Mesa County District Judge Richard Gurley said the evidence in the case indicated a “brutal, brutal killing of this young woman” and he said a lesser sentence would be “an insult to the jury’s findings.”

Thames chose not to speak at his hearing or testify during trial. Dewey did not testify.

Kuntz told the newspaper after the hearing that “my heart broke for (Robert Dewey) and his family.”

“This is closure for him, too, I hope,” she said of Dewey. “I truly believe in the justice system.”

Thames is serving a life prison term for the 1989 murder of Susan Doll in Fort Collins.
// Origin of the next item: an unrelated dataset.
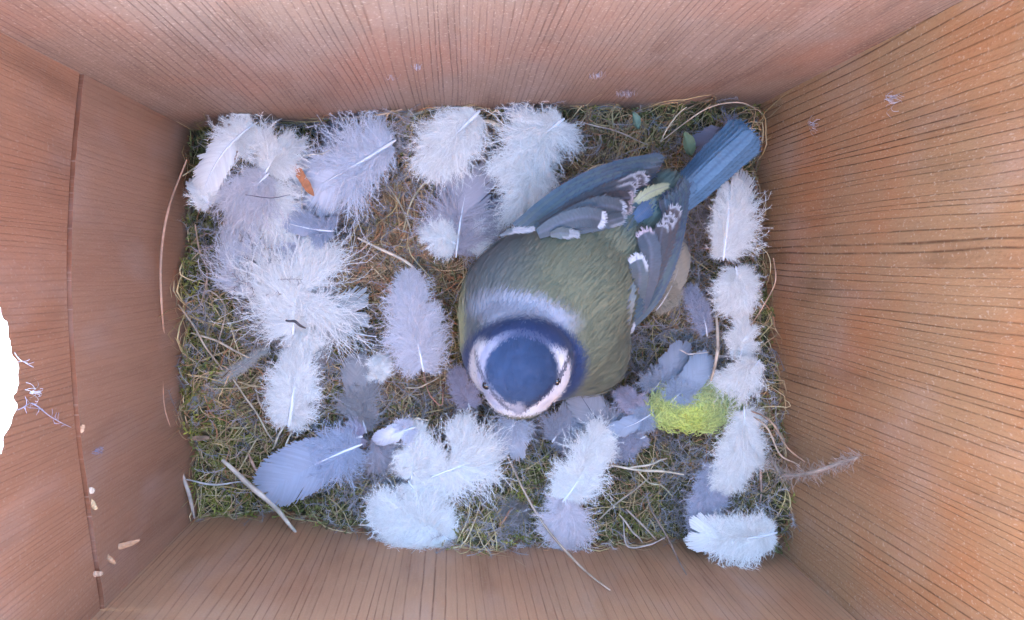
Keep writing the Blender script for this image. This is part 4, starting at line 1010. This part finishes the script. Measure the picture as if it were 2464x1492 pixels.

Thames’ new sentence is consecutive to his current sentence, meaning he is no longer eligible for parole.

Doll’s murder shared similarities with Taylor’s murder, said Mesa County Assistant District Attorney Richard Tuttle, who also prosecuted Dewey for Taylor’s murder.

“This is justice delayed, not justice denied,” he said.

Taylor was found strangled with a dog leash in her bathtub on June 4, 1994.

Thames was not on law enforcement’s radar at the time, but he lived near the apartment where Taylor was murdered, investigators later determined.

Dewey inspired a 2013 Colorado law to compensate people wrongly convicted.

Dewey received $1.2 million from the state, which is being paid in yearly increments of $100,000, minus federal taxes.